I doubt your situation is unusual and would guess there's many home tables that are off by a few CH's.
 
Dartman said:
At this point I'd suggest undoing the rail bolts and then readjust each pocket to be flush with the rail edge (no gap). The pocket gap all around is most likely the cause for the rails not having the correct play area dimensions.

I doubt your situation is unusual and would guess there's many home tables that are off by a few CH's.


I was
torn between having a pristine looking table, or a table that is dimensionally correct. I decided the dimensions were the wiser choice. I may now have a little gap between some pockets and the rail, but I know the table is playing true.

I guess my quest was more to see if my issue on a table that isn't a top of the line was normal.

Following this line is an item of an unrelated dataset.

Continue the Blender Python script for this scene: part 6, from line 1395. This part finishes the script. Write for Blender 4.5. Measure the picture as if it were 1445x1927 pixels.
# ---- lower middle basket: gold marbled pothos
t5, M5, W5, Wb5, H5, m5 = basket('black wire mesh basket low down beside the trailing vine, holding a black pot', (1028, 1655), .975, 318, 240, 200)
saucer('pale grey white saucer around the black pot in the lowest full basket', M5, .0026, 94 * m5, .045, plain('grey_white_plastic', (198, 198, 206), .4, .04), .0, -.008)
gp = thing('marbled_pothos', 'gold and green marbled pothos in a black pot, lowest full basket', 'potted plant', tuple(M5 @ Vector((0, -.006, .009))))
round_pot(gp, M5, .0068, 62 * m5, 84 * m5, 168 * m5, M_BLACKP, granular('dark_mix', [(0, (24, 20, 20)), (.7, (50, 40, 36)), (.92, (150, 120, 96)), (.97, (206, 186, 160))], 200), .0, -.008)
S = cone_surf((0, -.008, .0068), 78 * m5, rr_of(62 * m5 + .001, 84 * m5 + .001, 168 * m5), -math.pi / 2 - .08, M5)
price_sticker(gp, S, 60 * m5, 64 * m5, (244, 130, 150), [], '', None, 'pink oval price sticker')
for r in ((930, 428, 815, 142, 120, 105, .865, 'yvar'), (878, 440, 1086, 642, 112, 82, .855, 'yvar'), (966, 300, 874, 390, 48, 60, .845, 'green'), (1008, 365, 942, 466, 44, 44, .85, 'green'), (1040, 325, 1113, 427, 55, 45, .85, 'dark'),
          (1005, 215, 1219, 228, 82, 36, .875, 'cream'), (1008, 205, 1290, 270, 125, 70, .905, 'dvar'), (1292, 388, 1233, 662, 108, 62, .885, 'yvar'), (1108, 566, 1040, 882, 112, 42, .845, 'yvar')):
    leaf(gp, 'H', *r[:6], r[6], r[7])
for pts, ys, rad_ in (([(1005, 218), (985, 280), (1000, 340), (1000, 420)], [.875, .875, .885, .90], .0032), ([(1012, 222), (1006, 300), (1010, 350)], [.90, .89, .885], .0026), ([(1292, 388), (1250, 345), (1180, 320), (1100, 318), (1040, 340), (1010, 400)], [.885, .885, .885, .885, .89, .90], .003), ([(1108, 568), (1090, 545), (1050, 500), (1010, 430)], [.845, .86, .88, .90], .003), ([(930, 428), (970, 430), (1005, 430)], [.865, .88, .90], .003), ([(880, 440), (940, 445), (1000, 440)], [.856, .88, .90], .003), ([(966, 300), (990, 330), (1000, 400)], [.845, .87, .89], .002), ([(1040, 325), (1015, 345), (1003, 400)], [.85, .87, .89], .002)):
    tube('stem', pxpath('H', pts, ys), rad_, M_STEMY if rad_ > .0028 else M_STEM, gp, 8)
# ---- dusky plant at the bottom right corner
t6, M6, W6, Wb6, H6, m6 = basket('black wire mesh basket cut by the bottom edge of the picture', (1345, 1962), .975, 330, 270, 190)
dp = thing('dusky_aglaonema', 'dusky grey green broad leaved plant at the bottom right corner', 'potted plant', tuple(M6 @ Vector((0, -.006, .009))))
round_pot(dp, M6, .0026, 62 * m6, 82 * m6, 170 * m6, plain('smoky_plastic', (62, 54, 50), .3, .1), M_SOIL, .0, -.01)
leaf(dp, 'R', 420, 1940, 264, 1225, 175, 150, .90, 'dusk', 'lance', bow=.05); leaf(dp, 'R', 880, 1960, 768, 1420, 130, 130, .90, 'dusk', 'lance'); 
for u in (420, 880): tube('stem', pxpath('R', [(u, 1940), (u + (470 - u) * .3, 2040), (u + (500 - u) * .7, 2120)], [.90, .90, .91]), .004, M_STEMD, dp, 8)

Thanks again to all for your help.
 
IMO - if you shoot down to an Olhausen dealer I doubt you will find tables in the showroom with gaps between the pockets and rails. Consider that any gap will most likely increase either the length or the width (or both) of the finished rail assembly. If you spend the time to eliminate the gaps you have I would think you could get the playing surface to the correct dimensions. At times working with pool tables takes some extra perseverence to get it right.

BTW - Olhausen makes a very nice table. Not exactly the best but up there with the good ones and a far cry from the imports.
 
Dartman said:
IMO - if you shoot down to an Olhausen dealer I doubt you will find tables in the showroom with gaps between the pockets and rails. Consider that any gap will most likely increase either the length or the width (or both) of the finished rail assembly. If you spend the time to eliminate the gaps you have I would think you could get the playing surface to the correct dimensions. At times working with pool tables takes some extra perseverence to get it right.

BTW - Olhausen makes a very nice table. Not exactly the best but up there with the good ones and a far cry from the imports.

In theory that makes sense, but I would have to have the strength of a few large men squeezing the whole thing together while I tightened the bolts. and I know it would still fall short of it's marks.

It just can't go any tighter then it will, so therefore i have to actually lengthen to get the "twice the length as the width" theory to work.

TJ
 
table

Tj, it sounds like you have solved your problems. Remember i told you that table mechanics do not make a fortune at this but it pays the bills. This is what i am talking about. It seems like we are always fixing the mistakes.
Hey, i just wanted to say that that is a nice picture if you and your wife.
Keep up the good work on the newly wed side and i hope to see you later.
Thanx, Ron
 
LCCS said:
Tj, it sounds like you have solved your problems. Remember i told you that table mechanics do not make a fortune at this but it pays the bills. This is what i am talking about. It seems like we are always fixing the mistakes.
Hey, i just wanted to say that that is a nice picture if you and your wife.
Keep up the good work on the newly wed side and i hope to see you later.
Thanx, Ron


Those are very kind words Ron; thank you!